Was mich aber unangenehm berührt hat, ist, dass er es anscheinend nicht stark genug zu vermeiden wusste, auf problematische Art und Weise gelesen zu werden. Gemäß meiner Befürchtungen hab ich jede Menge Kommentare und Reviews gefunden, die Empathie mit William Foster entwickelt haben und ihn als eindeutiges Opfer des Ganzen hinstellen. Und ja, wenn man Falling Down als Kapitalismuskritik liest, ist er natürlich eines der zahlreichen Opfer dieses Systems.

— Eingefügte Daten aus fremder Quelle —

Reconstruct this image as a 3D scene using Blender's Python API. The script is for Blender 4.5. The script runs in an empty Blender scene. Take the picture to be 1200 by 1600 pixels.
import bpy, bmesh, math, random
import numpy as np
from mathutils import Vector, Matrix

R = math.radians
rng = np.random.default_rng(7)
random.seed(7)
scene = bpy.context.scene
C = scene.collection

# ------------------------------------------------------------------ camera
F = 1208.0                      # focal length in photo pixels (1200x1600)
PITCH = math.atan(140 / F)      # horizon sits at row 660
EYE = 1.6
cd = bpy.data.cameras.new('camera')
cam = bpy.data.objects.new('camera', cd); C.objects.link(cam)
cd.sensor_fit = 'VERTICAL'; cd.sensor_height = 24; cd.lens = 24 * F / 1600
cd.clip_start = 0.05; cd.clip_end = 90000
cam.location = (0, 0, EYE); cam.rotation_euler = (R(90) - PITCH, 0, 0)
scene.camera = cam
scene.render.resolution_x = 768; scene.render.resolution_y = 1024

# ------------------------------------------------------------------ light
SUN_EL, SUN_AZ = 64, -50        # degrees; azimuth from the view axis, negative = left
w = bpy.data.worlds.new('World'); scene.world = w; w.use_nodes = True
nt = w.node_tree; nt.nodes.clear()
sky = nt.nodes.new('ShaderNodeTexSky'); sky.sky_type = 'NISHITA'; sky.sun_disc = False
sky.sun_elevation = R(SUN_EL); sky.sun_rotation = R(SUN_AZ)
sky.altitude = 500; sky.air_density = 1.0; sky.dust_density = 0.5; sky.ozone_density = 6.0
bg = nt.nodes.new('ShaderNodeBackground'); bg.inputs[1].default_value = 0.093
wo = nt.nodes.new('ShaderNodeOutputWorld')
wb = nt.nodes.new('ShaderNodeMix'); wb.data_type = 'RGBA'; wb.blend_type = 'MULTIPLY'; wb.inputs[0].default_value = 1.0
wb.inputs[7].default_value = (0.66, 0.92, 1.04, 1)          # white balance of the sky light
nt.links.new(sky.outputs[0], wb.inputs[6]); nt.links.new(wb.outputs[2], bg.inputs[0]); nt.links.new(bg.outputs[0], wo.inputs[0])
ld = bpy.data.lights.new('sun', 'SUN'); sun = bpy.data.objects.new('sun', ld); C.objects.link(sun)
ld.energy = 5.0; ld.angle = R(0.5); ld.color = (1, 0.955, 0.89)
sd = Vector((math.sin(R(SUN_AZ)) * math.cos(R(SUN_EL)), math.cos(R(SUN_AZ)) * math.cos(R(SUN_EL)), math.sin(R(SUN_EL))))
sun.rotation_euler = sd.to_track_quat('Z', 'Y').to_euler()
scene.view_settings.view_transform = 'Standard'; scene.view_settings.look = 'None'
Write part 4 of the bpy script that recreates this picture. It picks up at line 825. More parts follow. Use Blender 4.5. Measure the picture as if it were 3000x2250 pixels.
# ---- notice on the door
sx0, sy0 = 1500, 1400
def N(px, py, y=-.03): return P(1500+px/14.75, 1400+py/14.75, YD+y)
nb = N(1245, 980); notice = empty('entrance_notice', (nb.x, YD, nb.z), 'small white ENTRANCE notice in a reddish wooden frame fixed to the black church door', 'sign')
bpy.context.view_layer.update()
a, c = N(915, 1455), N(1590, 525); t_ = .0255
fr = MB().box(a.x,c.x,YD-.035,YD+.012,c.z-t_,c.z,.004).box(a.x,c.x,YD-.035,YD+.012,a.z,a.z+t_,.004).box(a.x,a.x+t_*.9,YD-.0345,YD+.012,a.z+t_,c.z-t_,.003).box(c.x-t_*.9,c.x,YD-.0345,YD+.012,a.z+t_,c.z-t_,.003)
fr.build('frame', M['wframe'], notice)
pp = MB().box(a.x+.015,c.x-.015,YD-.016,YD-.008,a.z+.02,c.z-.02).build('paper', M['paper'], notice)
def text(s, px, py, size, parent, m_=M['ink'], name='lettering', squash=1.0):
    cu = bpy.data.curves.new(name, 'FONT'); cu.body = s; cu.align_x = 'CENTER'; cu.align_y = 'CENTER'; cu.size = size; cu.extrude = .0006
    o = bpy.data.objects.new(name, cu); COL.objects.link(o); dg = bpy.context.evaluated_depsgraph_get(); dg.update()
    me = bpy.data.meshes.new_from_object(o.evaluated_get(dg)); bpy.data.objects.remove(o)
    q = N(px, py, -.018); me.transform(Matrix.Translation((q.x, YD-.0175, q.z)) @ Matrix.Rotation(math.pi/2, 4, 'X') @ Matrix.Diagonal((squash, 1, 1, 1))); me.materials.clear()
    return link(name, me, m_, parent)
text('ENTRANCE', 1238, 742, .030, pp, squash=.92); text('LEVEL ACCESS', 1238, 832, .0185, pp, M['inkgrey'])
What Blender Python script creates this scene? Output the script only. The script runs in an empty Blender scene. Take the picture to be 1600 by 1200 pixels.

Jedoch war nicht jede Rezension auf Wolfgang M. Schmitt-Niveau, sondern ließ sich teilweise auf „der arme Typ will doch nur seine Tochter sehen, aber seine hYsTeRiScHe Frau verbietet es ihm“ runterbrechen. Ein Eindruck, den der Film zum Teil auch provoziert. Warum zum Beispiel diese Szene, in der der Polizist die offensichtlich ängstliche Ex-Frau nicht ernst nimmt, weil sie (noch) nicht körperlich von William attackiert wurde, aber seine psychotische Seite sehr gut kennt? Oder das kurze Telefonat gegen Ende, bei dem der „gute“ Charakter Robert Duvalls dafür abgefeiert wird, dass er seiner manisch-depressiven Ehefrau sagt, sie solle „die Schnauze halten“ und das Essen vorbereiten?
Versteht mich nicht falsch, nicht jeder Film benötigt eine sympathische Hauptfigur, mit der man sich identifizieren kann. Und vielleicht sind manche der Szenen einfach furchtbar schlecht gealtert, aber für mich ist Falling Down weder „eine unterhaltsame schwarze Komödie, bei der ich mich totgelacht hab“, noch die super krasse Gesellschaftskritik, die mit feinem Skalpell die Missstände unserer Welt aufdeckt. Manchmal hatte ich das Gefühl, der Film weiß nicht genau gegen wen oder was er gerade schießt, Hauptsache es kommt eine zitierfähige, kultige Szene dabei raus.
Again, ich unterstelle anhand dieser Szenen oder z.B. dem Umgang mit Minderheiten im Film niemandem, dass man das Handeln Fosters in ein positives Licht rückt. Es gibt nur aus heutiger Sicht dieser ganzen Anti-PC-Welle unfassbar viel Material, an dem sie sich ergötzen und den mittelständischen weißen Mann als Opfer darstellen können, anstatt die vermutlich von Schumacher intendierten Zusammenhänge zu betrachten. Und das hat bei mir einfach für ein mulmiges Gefühl gesorgt.
Jetzt wo dieses Geplänkel aus dem Weg ist: Filmisch ist Falling Down echt toll umgesetzt. Die kleinen Bilder und Übergänge, die Joel Schumacher teilweise findet, könnten nicht besser auf den Punkt sein. „Was sucht ein weißer Mann in Hemd und Krawatte in diesem Bezirk?“ → Schnitt zu einem riesigen aufgemalten Burger auf dem Parkplatz des Restaurants. Duvall schlägt seinen Macho-Kollegen in die Torte → Foster sieht sich alte VHS mit dem Geburtstagskuchen seiner Tochter an. Auch die Intro-Sequenz, wegen der dieser Film überhaupt in der Liste gelandet ist, hinterlässt direkt einen starken Eindruck. Quasi das Gegenstück zur Stau-Eröffnungsszene von „La La Land“ - nur am komplett anderen Ende der emotionalen Skala.
Fazit: Inszenatorisch der wohl beeindruckendste Film von Joel Schumacher, den ich bis jetzt gesehen hab und auch eine tolle Performance von Michael Douglas. Wie konstruiert die Handlung des Films dann teilweise ist („Oh, ich will nicht in der Schlange vor dem Bus warten - also muss ich den ganzen Weg laufen!“) und meine ausführlich geschilderten Hintergedanken, haben das Erlebnis dann aber etwas getrübt.
7/10
P.S.: Wieviele Versuche haben sie wohl gebraucht, damit der geworfene Apfel des Bettlers genau vor Michael Douglas’ Füße rollt?